Pantau - Anggota Komisi VI DPR RI, Achmad, menegaskan bahwa tanggung jawab penuh atas keberlanjutan operasional PT Garuda Indonesia kini berada di tangan direksi perusahaan, menyusul suntikan dana restrukturisasi sebesar Rp23,67 triliun dari pemerintah.
Dana jumbo tersebut dinilai sebagai bentuk nyata keberpihakan negara terhadap penyelamatan Garuda, sekaligus pengorbanan besar karena alokasi anggaran tersebut seharusnya juga dibutuhkan sektor lain seperti pendidikan dan kesehatan.
"Pemerintah sudah mengorbankan 23,67 triliun untuk meningkatkan (pelayanan maskapai Garuda), (dengan) mengorbankan (dana) pendidikan (dan) kesehatan. Nah, maksud kami dengan dana Rp23,67 triliun ini, (agar) betul (dikelola) dengan sungguh-sungguh dan serius," ungkapnya.
Pernyataan tersebut disampaikan Achmad dalam Rapat Dengar Pendapat Komisi VI bersama Direktur Utama PT Garuda Indonesia, Senin, 1 Desember 2025, di Gedung Nusantara I, DPR RI, Senayan, Jakarta.
Harapan Tinggi dan Transformasi Serius
Achmad menyampaikan bahwa kepercayaan publik kini bergantung pada kemampuan manajemen baru Garuda untuk menjadikan maskapai pelat merah itu sebagai primadona nasional.

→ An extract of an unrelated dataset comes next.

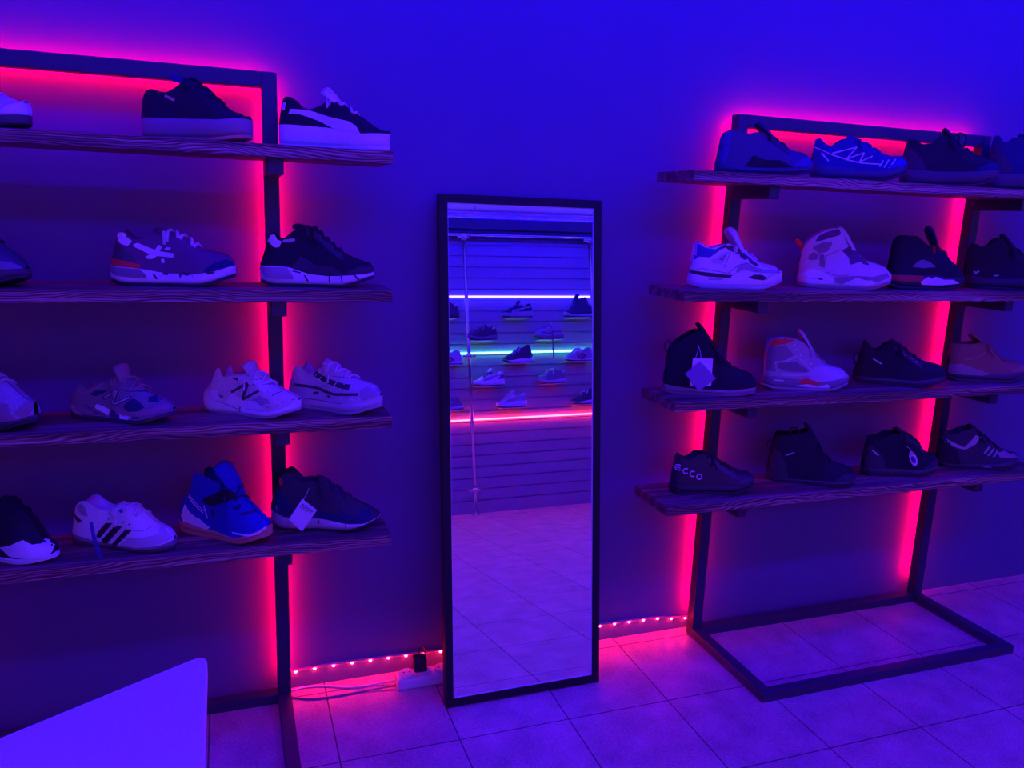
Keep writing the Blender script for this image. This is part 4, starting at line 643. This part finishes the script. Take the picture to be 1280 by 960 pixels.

Garuda diharapkan menjadi maskapai andalan dengan pelayanan unggul dan menjadi pilihan utama masyarakat Indonesia di tengah persaingan industri penerbangan.
Dalam kesempatan itu, Achmad memberikan apresiasi terhadap paparan direksi mengenai arah transformasi perusahaan, terutama terkait konsep Transpositional Empowerment yang berbasis pada empat pilar: service, business, operational, dan digital.
Namun ia mengingatkan bahwa konsep tersebut tidak boleh berhenti sebagai strategi di atas kertas semata.
Konsep tersebut, menurutnya, harus benar-benar diterapkan untuk memperbaiki layanan, meningkatkan efisiensi, dan memperkuat daya saing Garuda Indonesia.
Evaluasi Armada dan Persiapan Nataru
Menjelang lonjakan mobilitas saat Natal dan Tahun Baru (nataru), Achmad juga meminta penjelasan rinci terkait jumlah armada yang siap beroperasi.
Ia menekankan pentingnya menghindari keterlambatan (delay) maupun gangguan teknis yang dapat mengganggu kenyamanan penumpang.
Achmad menyinggung insiden penerbangan haji di Makassar beberapa waktu lalu, di mana pesawat Garuda harus kembali mendarat hanya beberapa menit setelah lepas landas.
Evaluasi terhadap teknologi dan keamanan penerbangan menurutnya harus menjadi prioritas utama dalam pengelolaan Garuda.
Politisi Fraksi Demokrat itu juga menyoroti pernyataan direksi yang menyatakan bahwa perusahaan tidak akan menambah armada baru dalam waktu dekat.
Fokus saat ini adalah pada optimalisasi penggunaan armada yang tersedia agar fungsinya maksimal.
"Tadi disampaikan bahwa konsen Bapak bukan membeli pesawat baru, tetapi bagaimana pesawat yang sekarang ada, fungsionalnya maksimal sehingga dana itu diarahkan untuk memperbaiki armada yang (sudah) ada," ia mengungkapkan.